## Begin DATASET CONTENT
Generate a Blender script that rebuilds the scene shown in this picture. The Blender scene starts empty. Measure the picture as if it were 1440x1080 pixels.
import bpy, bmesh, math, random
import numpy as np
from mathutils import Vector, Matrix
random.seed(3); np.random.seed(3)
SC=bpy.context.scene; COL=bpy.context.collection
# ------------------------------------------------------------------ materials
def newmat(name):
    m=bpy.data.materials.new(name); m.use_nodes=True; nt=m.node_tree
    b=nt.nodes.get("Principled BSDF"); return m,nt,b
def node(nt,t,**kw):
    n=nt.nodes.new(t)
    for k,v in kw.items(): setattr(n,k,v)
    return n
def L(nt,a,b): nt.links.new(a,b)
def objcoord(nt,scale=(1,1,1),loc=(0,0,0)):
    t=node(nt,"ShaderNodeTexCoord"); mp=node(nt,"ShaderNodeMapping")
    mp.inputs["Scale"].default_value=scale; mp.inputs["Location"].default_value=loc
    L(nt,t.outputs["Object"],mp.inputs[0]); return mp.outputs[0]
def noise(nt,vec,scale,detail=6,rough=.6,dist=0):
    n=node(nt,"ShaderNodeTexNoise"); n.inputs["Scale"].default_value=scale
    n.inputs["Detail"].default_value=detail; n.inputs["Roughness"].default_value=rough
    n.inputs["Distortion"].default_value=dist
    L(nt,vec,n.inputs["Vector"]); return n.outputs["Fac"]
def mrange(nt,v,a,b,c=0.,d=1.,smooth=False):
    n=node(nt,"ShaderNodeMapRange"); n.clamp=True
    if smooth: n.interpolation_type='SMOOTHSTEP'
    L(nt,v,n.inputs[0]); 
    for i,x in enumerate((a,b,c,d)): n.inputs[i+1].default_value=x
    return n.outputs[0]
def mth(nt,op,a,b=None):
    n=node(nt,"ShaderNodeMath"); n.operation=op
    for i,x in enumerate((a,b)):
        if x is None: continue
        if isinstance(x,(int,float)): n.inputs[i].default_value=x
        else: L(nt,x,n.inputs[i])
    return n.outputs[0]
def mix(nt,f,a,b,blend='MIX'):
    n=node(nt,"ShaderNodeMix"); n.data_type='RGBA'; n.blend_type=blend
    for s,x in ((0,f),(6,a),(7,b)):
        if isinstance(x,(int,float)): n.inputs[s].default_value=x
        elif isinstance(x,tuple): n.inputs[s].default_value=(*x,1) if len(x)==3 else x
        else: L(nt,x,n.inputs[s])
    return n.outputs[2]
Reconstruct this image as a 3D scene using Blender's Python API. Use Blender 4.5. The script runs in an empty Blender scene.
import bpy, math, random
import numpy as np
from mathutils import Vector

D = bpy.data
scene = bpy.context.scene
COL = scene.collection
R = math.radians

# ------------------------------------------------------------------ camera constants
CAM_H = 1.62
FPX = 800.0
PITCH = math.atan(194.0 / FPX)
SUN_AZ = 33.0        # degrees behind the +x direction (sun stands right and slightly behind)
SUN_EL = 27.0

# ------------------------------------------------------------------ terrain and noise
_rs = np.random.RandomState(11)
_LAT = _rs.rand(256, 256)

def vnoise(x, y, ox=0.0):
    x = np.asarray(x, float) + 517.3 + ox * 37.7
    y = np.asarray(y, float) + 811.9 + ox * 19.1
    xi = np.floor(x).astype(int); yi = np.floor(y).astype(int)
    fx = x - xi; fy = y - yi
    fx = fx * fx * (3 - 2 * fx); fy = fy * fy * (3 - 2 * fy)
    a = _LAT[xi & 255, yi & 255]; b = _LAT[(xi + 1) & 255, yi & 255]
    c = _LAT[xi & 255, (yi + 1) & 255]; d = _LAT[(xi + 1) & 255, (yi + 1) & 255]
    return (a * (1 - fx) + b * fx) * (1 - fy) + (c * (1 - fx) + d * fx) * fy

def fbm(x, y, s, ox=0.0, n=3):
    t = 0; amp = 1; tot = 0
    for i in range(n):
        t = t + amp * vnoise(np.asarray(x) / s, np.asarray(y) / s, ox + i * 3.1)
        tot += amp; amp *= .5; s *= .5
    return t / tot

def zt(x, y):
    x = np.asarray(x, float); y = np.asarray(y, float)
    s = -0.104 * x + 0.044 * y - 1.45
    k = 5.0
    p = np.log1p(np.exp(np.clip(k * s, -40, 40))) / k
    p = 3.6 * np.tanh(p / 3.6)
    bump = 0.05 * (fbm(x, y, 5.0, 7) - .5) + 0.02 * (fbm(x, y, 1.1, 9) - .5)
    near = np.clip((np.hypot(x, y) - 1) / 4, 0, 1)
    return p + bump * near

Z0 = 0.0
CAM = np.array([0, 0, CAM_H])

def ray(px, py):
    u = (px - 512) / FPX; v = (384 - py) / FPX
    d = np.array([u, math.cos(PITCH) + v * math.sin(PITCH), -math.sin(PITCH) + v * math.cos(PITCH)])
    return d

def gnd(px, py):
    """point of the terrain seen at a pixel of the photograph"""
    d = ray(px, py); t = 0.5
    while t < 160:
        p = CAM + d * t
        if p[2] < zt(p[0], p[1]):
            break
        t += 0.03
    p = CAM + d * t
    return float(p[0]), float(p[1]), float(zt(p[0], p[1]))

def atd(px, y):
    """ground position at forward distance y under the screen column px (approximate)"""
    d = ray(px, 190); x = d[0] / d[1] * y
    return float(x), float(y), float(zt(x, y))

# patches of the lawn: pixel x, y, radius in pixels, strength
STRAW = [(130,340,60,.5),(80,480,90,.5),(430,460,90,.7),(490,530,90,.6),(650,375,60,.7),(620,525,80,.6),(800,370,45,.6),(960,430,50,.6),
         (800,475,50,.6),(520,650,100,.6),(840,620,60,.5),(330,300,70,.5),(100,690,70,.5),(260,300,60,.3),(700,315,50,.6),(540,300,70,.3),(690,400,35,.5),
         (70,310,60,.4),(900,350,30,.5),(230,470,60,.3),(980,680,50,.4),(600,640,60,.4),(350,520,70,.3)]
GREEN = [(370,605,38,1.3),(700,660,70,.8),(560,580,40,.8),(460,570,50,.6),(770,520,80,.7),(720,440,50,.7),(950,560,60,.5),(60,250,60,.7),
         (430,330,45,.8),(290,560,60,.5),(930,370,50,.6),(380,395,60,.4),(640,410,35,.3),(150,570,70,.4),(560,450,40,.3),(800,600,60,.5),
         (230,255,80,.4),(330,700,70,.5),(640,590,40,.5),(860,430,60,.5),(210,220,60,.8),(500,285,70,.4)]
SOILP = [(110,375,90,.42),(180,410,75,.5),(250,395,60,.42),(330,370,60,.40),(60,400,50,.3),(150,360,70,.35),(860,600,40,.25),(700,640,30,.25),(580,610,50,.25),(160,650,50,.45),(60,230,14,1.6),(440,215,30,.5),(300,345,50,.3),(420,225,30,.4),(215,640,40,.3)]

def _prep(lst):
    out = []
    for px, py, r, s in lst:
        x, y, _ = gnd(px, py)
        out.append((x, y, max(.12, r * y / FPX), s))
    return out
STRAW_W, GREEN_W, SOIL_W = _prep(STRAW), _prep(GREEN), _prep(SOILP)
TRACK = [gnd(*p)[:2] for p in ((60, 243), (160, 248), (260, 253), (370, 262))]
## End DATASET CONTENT
**REQUIREMENT:** Each line of the material should be duplicated exactly, please.

**FULL RESPONSE:**
Generate a Blender script that rebuilds the scene shown in this picture. The Blender scene starts empty. Measure the picture as if it were 1440x1080 pixels.
import bpy, bmesh, math, random
import numpy as np
from mathutils import Vector, Matrix
random.seed(3); np.random.seed(3)
SC=bpy.context.scene; COL=bpy.context.collection
# ------------------------------------------------------------------ materials
def newmat(name):
    m=bpy.data.materials.new(name); m.use_nodes=True; nt=m.node_tree
    b=nt.nodes.get("Principled BSDF"); return m,nt,b
def node(nt,t,**kw):
    n=nt.nodes.new(t)
    for k,v in kw.items(): setattr(n,k,v)
    return n
def L(nt,a,b): nt.links.new(a,b)
def objcoord(nt,scale=(1,1,1),loc=(0,0,0)):
    t=node(nt,"ShaderNodeTexCoord"); mp=node(nt,"ShaderNodeMapping")
    mp.inputs["Scale"].default_value=scale; mp.inputs["Location"].default_value=loc
    L(nt,t.outputs["Object"],mp.inputs[0]); return mp.outputs[0]
def noise(nt,vec,scale,detail=6,rough=.6,dist=0):
    n=node(nt,"ShaderNodeTexNoise"); n.inputs["Scale"].default_value=scale
    n.inputs["Detail"].default_value=detail; n.inputs["Roughness"].default_value=rough
    n.inputs["Distortion"].default_value=dist
    L(nt,vec,n.inputs["Vector"]); return n.outputs["Fac"]
def mrange(nt,v,a,b,c=0.,d=1.,smooth=False):
    n=node(nt,"ShaderNodeMapRange"); n.clamp=True
    if smooth: n.interpolation_type='SMOOTHSTEP'
    L(nt,v,n.inputs[0]); 
    for i,x in enumerate((a,b,c,d)): n.inputs[i+1].default_value=x
    return n.outputs[0]
def mth(nt,op,a,b=None):
    n=node(nt,"ShaderNodeMath"); n.operation=op
    for i,x in enumerate((a,b)):
        if x is None: continue
        if isinstance(x,(int,float)): n.inputs[i].default_value=x
        else: L(nt,x,n.inputs[i])
    return n.outputs[0]
def mix(nt,f,a,b,blend='MIX'):
    n=node(nt,"ShaderNodeMix"); n.data_type='RGBA'; n.blend_type=blend
    for s,x in ((0,f),(6,a),(7,b)):
        if isinstance(x,(int,float)): n.inputs[s].default_value=x
        elif isinstance(x,tuple): n.inputs[s].default_value=(*x,1) if len(x)==3 else x
        else: L(nt,x,n.inputs[s])
    return n.outputs[2]
Reconstruct this image as a 3D scene using Blender's Python API. Use Blender 4.5. The script runs in an empty Blender scene.
import bpy, math, random
import numpy as np
from mathutils import Vector

D = bpy.data
scene = bpy.context.scene
COL = scene.collection
R = math.radians

# ------------------------------------------------------------------ camera constants
CAM_H = 1.62
FPX = 800.0
PITCH = math.atan(194.0 / FPX)
SUN_AZ = 33.0        # degrees behind the +x direction (sun stands right and slightly behind)
SUN_EL = 27.0

# ------------------------------------------------------------------ terrain and noise
_rs = np.random.RandomState(11)
_LAT = _rs.rand(256, 256)

def vnoise(x, y, ox=0.0):
    x = np.asarray(x, float) + 517.3 + ox * 37.7
    y = np.asarray(y, float) + 811.9 + ox * 19.1
    xi = np.floor(x).astype(int); yi = np.floor(y).astype(int)
    fx = x - xi; fy = y - yi
    fx = fx * fx * (3 - 2 * fx); fy = fy * fy * (3 - 2 * fy)
    a = _LAT[xi & 255, yi & 255]; b = _LAT[(xi + 1) & 255, yi & 255]
    c = _LAT[xi & 255, (yi + 1) & 255]; d = _LAT[(xi + 1) & 255, (yi + 1) & 255]
    return (a * (1 - fx) + b * fx) * (1 - fy) + (c * (1 - fx) + d * fx) * fy

def fbm(x, y, s, ox=0.0, n=3):
    t = 0; amp = 1; tot = 0
    for i in range(n):
        t = t + amp * vnoise(np.asarray(x) / s, np.asarray(y) / s, ox + i * 3.1)
        tot += amp; amp *= .5; s *= .5
    return t / tot

def zt(x, y):
    x = np.asarray(x, float); y = np.asarray(y, float)
    s = -0.104 * x + 0.044 * y - 1.45
    k = 5.0
    p = np.log1p(np.exp(np.clip(k * s, -40, 40))) / k
    p = 3.6 * np.tanh(p / 3.6)
    bump = 0.05 * (fbm(x, y, 5.0, 7) - .5) + 0.02 * (fbm(x, y, 1.1, 9) - .5)
    near = np.clip((np.hypot(x, y) - 1) / 4, 0, 1)
    return p + bump * near

Z0 = 0.0
CAM = np.array([0, 0, CAM_H])

def ray(px, py):
    u = (px - 512) / FPX; v = (384 - py) / FPX
    d = np.array([u, math.cos(PITCH) + v * math.sin(PITCH), -math.sin(PITCH) + v * math.cos(PITCH)])
    return d

def gnd(px, py):
    """point of the terrain seen at a pixel of the photograph"""
    d = ray(px, py); t = 0.5
    while t < 160:
        p = CAM + d * t
        if p[2] < zt(p[0], p[1]):
            break
        t += 0.03
    p = CAM + d * t
    return float(p[0]), float(p[1]), float(zt(p[0], p[1]))

def atd(px, y):
    """ground position at forward distance y under the screen column px (approximate)"""
    d = ray(px, 190); x = d[0] / d[1] * y
    return float(x), float(y), float(zt(x, y))

# patches of the lawn: pixel x, y, radius in pixels, strength
STRAW = [(130,340,60,.5),(80,480,90,.5),(430,460,90,.7),(490,530,90,.6),(650,375,60,.7),(620,525,80,.6),(800,370,45,.6),(960,430,50,.6),
         (800,475,50,.6),(520,650,100,.6),(840,620,60,.5),(330,300,70,.5),(100,690,70,.5),(260,300,60,.3),(700,315,50,.6),(540,300,70,.3),(690,400,35,.5),
         (70,310,60,.4),(900,350,30,.5),(230,470,60,.3),(980,680,50,.4),(600,640,60,.4),(350,520,70,.3)]
GREEN = [(370,605,38,1.3),(700,660,70,.8),(560,580,40,.8),(460,570,50,.6),(770,520,80,.7),(720,440,50,.7),(950,560,60,.5),(60,250,60,.7),
         (430,330,45,.8),(290,560,60,.5),(930,370,50,.6),(380,395,60,.4),(640,410,35,.3),(150,570,70,.4),(560,450,40,.3),(800,600,60,.5),
         (230,255,80,.4),(330,700,70,.5),(640,590,40,.5),(860,430,60,.5),(210,220,60,.8),(500,285,70,.4)]
SOILP = [(110,375,90,.42),(180,410,75,.5),(250,395,60,.42),(330,370,60,.40),(60,400,50,.3),(150,360,70,.35),(860,600,40,.25),(700,640,30,.25),(580,610,50,.25),(160,650,50,.45),(60,230,14,1.6),(440,215,30,.5),(300,345,50,.3),(420,225,30,.4),(215,640,40,.3)]

def _prep(lst):
    out = []
    for px, py, r, s in lst:
        x, y, _ = gnd(px, py)
        out.append((x, y, max(.12, r * y / FPX), s))
    return out
STRAW_W, GREEN_W, SOIL_W = _prep(STRAW), _prep(GREEN), _prep(SOILP)
TRACK = [gnd(*p)[:2] for p in ((60, 243), (160, 248), (260, 253), (370, 262))]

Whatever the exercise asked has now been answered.